El poder del rito
A menudo los viejos árboles van declinando con lentitud, como asumiendo con plena conciencia su paulatino convertirse en leña seca. Primero un tallo, después otro, hasta que finalmente, si no aparece casi de repente, por uno de esos prodigios cotidianos de la vida, un nuevo y vigoroso vástago, todo el ser vegetal parece concentrarse en una última rama que, oh milagro, consigue aún florecer o mantiene hasta el final, como si nada importara la certeza de la muerte próxima, la belleza flexible de las últimas hojas, el sabor del último fruto.
Me parece que en ello hay una gran enseñanza moral, la de hacer hasta el final lo que el deber nos obliga con la mayor perfección posible, sin hacernos preguntas sobre su utilidad, su razonabilidad o su simple sentido. La última flor del almendro, justo antes de morir, será tan perfecta como la primera.
No es fácil traducir esto en actos humanos si de la muerte se trata porque la conciencia del fin próximo es simplemente paralizante excepto en caracteres extraordinarios, pero sí lo veo cumplido a menudo en el sereno realizarse del rito, cualquiera que este sea. Y si de ritos hablamos, entre nosotros alcanzan cumbre de perfección los que son propios, hasta el punto de hacerla simplemente posible, de nuestra Semana Santa.
La tendencia al dramatismo exaltado que los medios audiovisuales y las redes sociales han instaurado en la vida social hace que, si las cofradías no puedan llegar a realizar su estación, como ha sucedido a tantas en estos días pasados, se busque siempre el ángulo fácil de la manifestación más o menos espontánea de sentimientos de desolación, tristeza, incluso rabia. La decepción, el incumplimiento de nuestras expectativas, parece hoy simplemente insoportable, pero frente a eso se alza la grandeza del rito.
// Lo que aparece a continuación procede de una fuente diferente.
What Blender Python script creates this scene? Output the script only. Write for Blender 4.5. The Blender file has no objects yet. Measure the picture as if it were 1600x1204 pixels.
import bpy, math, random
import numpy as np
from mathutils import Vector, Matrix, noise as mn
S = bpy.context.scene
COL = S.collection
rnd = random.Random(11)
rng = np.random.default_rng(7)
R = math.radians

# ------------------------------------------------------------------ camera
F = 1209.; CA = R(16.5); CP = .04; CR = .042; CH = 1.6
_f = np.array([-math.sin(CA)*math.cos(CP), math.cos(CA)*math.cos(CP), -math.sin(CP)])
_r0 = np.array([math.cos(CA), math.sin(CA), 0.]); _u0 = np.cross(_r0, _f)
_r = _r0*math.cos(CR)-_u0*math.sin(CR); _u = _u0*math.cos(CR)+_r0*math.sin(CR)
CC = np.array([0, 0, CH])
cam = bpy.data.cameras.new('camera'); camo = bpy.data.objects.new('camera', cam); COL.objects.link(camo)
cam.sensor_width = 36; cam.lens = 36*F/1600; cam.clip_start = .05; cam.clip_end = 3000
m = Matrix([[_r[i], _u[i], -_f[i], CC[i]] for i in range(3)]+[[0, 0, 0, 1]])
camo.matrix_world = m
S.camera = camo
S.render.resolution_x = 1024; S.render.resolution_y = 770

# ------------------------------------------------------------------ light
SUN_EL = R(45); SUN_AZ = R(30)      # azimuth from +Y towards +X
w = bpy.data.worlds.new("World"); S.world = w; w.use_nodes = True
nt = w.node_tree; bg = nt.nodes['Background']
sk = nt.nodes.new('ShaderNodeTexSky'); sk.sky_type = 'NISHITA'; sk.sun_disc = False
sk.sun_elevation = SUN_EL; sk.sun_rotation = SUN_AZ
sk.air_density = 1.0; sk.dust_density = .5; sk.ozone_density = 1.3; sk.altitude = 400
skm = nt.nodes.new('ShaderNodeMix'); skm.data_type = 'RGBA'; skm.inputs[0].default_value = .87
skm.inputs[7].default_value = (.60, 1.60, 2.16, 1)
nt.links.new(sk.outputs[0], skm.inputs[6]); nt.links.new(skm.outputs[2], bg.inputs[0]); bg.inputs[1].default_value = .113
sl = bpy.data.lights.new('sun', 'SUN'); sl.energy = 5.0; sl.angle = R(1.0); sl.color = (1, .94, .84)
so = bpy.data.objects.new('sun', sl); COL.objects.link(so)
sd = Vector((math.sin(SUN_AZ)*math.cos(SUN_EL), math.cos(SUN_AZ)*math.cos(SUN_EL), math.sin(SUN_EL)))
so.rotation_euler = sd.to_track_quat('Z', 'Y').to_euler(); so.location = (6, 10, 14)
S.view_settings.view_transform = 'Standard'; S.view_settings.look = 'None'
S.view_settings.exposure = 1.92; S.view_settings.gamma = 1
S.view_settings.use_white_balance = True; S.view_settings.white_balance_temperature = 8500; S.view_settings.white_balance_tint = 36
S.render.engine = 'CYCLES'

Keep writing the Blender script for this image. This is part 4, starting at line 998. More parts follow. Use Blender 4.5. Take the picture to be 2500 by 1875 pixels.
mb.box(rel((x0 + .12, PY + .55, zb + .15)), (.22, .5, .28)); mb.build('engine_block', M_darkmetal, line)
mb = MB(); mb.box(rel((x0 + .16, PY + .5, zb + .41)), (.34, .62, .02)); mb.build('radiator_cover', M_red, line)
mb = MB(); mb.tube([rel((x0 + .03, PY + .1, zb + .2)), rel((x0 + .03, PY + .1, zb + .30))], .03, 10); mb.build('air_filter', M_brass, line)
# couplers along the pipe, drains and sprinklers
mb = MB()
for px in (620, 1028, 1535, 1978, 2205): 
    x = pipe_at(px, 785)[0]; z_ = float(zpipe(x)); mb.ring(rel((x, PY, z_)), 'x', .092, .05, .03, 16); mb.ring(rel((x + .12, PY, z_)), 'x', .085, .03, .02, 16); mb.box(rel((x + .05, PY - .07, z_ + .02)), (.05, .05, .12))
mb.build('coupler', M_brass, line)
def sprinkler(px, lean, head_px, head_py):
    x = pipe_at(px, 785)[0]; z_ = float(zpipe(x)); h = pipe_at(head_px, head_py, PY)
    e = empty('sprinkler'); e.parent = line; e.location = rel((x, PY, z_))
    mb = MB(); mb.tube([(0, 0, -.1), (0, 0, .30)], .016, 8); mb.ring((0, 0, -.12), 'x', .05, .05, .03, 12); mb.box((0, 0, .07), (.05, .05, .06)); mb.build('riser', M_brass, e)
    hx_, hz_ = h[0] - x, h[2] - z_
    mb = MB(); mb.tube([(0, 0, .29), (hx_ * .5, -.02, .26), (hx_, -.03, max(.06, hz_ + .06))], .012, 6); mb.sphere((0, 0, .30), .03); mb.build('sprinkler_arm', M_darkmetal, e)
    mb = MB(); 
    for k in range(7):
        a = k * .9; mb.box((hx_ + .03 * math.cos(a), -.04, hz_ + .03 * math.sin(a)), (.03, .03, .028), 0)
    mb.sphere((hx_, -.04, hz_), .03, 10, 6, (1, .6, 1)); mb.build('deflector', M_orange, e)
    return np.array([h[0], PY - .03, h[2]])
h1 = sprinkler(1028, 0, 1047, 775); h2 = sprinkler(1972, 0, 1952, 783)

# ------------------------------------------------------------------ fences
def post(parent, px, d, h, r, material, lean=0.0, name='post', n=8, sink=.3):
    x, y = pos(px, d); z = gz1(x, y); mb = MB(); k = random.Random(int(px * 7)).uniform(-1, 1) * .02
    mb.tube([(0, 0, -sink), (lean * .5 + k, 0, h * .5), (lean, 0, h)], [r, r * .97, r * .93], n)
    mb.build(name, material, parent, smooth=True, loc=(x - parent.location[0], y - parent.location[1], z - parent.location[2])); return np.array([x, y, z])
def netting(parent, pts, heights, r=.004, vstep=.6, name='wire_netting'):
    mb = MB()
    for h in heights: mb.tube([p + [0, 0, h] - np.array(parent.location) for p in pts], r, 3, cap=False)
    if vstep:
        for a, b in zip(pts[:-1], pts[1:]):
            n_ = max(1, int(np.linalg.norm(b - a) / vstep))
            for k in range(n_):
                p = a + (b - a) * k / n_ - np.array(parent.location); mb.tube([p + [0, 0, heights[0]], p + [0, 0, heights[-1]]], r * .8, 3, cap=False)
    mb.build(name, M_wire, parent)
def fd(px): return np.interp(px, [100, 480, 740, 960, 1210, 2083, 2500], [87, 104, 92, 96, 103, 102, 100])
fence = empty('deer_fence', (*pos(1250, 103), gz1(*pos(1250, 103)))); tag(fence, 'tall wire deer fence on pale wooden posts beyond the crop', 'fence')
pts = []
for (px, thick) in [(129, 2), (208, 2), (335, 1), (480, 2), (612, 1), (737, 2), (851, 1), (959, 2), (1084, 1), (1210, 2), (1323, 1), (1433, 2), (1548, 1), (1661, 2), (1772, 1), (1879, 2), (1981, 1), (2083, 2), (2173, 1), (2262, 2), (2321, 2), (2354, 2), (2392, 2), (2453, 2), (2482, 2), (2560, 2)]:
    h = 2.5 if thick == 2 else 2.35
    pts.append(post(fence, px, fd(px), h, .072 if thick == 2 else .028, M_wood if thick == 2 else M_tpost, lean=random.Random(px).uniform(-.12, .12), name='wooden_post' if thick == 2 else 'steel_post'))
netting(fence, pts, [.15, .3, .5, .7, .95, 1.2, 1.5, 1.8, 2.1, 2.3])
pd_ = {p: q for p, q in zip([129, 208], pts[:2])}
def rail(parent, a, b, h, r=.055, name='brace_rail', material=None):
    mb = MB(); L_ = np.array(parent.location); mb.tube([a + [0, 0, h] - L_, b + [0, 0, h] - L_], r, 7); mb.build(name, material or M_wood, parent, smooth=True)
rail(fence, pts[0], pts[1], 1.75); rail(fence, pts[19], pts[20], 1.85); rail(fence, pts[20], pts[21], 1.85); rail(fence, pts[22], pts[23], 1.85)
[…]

En efecto, me resulta asombroso cómo, pese a la casi total certeza de que no habrá salida, cada hermandad mantiene como si nada y hasta el final, con riguroso celo, el inmenso cúmulo de amorosos cuidados que es una cofradía el día de su estación; cada nazareno se viste con la atención y el primor que es norma y se traslada a la capilla o templo aun sabiendo que naturalmente lloverá; los tramos se formarán estoicamente y contra toda esperanza hasta la hora cero. El rito nos lleva de su mano más allá, hasta donde la voluntad no tendría poder. El rito siempre nos permite cumplir lo que se espera de nosotros. El resto es cosa de Dios.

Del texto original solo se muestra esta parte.